Avec un dessin au style presque naïf, Noah Van Sciver donne la part belle aux dialogues pour dérouler la vie de Joseph Smith, né dans une famille de travailleurs agricoles qui habite dans le Vermont, le New Hampshire puis l’Etat de New York, pour trouver un meilleur sort. A 20 ans, le jeune homme démarre un carrière de chercheur de trésors, activité qui a un certain succès à cette époque sur la côte nord-est des Etats-Unis. Il prétend découvrir des richesses enterrées en regardant une pierre au fond de son chapeau. Les résultats sont peu probants et on commence à le traiter de charlatan (il est même jugé pour cela). Sa vie bascule en 1827, lorsqu’il affirme avoir déterré, sur les conseils d’un messager céleste qui lui apparaît depuis quatre ans, des plaques en or couvertes de caractères égyptiens. Il le nomme Livre de Mormon, du nom d’un prophète imaginaire ayant vécu au IVe siècle ap. JC en Amérique du Nord. Noah Van Sciver montre le travail de traduction titanesque mené par Joseph Smith sur ces objets exceptionnels que seuls onze proches du “prophète” ont attesté avoir vu (la damnation éternelle étant promise à celles et ceux qui auraient posé les yeux sur les plaques). Cette traduction est, pour le moins, sujette à caution.
D’abord, parce que l’universitaire sollicité en 1828 pour authentifier l’alphabet déclare que celui-ci est un canular, formé de caractères hébreux, grecs et romains, plus ou moins modifiés. Ensuite, parce que le “Livre de Mormon” affirme que les peuples amérindiens ne sont rien moins que les descendants des tribus d’Israël et développe une saga digne du Mahabharata pour raconter leur histoire. Curieusement, ce récit invraisemblable (pour nos connaissances modernes) ne sort pas de l’imagination de Smith. Il se nourrit de publications de l’époque, dont par exemple View of the Hebrews, d’un certain Ethan Smith, publié en 1823.
Joseph Smith profite du grand bouillonnement (ou questionnement) religieux dans lequel baignent les États-Unis (depuis toujours ?). Les visions mystiques y sont monnaie courante et le jeune homme n’est pas en reste. Après Dieu et Jésus en 1820 et l’ange Moroni en 1823, il affirme être visité par Jean-Baptiste, Pierre, Jacques et Jean (1829), Moïse, Elias et Elie (1836).
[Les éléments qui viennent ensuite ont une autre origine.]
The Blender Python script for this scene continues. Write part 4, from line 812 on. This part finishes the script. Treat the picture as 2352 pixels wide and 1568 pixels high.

Au fil des ans, son statut de prophète s’affermit, légitimé par son prétendu contact direct avec l’au-delà. Comme bon nombre de ses contemporains, il profite de l’attente des populations pour ajouter un mouvement religieux à ceux, issus du protestantisme, déjà abondamment présents aux États-Unis. Sincérité d’un illuminé ou machiavélisme d’un ambitieux, Noah Van Sciver laisse le bénéfice du doute à Joseph Smith. Mais insiste sur les éléments qui vont sonner le glas d’un meneur qui parvient en quelques années à créer une forte communauté de fidèles et même une milice.
Le principal point d’achoppement avec l’extérieur de sa communauté est l’apparition soudaine du mariage plural dans l’enseignement de Joseph Smith, nourri par ses discussions fréquentes avec Dieu. La polygamie est en effet liée à jamais aux mormons, même si elle est abandonnée par l’Église de Jésus Christ des saints des derniers jours en 1890. Noah Van Sciver fait le lien direct entre l’émergence du mariage plural dans le discours de Smith et les premières infidélités faites à son épouse. La vie est plus simple quand on peut changer les lois à sa guise. Ce nouveau commandement révolte les populations alentours et sème un grand trouble à l’intérieur même de la communauté. Pour répondre à ces contestations, Noah Van Sciver montre que Joseph Smith choisit l’intransigeance. En 1844, il va même jusqu’à détruire les presses du Nauvoo Expositor, le journal du bourg qu’il administre, après quelques articles dénonçant fermement la polygamie.
Le mouvement religieux initié par Joseph Smith aurait pu disparaître dans le sang, comme beaucoup de sectes considérées comme hérétique par l’orthodoxie chrétienne. Il s’en est d’ailleurs fallu de peu. Joseph Smith est arrêté et emprisonné deux fois (la seconde fois, il y perd la vie), et sa communauté est réprimée dans le sang. L’Histoire montre que l’Église de Jésus Christ des saints des derniers jours a pu survivre et prospérer malgré ces tourments et la fragilité inouïe de ses fondements. Joseph Smith et les mormons est très intéressant pour connaître dans le détail la création de l’Église des mormons à travers la personnalité de son fondateur, et par extension, pour étudier les mécanismes de mise en place d’une secte. Ce personnage hors norme, qui crée une banque pour financer son mouvement religieux et se déclare candidat aux élections présidentielles états-uniennes en 1844, rappellerait presque l’Empereur Smith cher à René Goscinny. Contre toute attente, il est parvenu à laisser une empreinte beaucoup moins anecdotique.
Joseph Smith et les mormons. Noah Van Sciver (scénario, dessin et couleurs). Delcourt. 464 pages. 34,95 euros.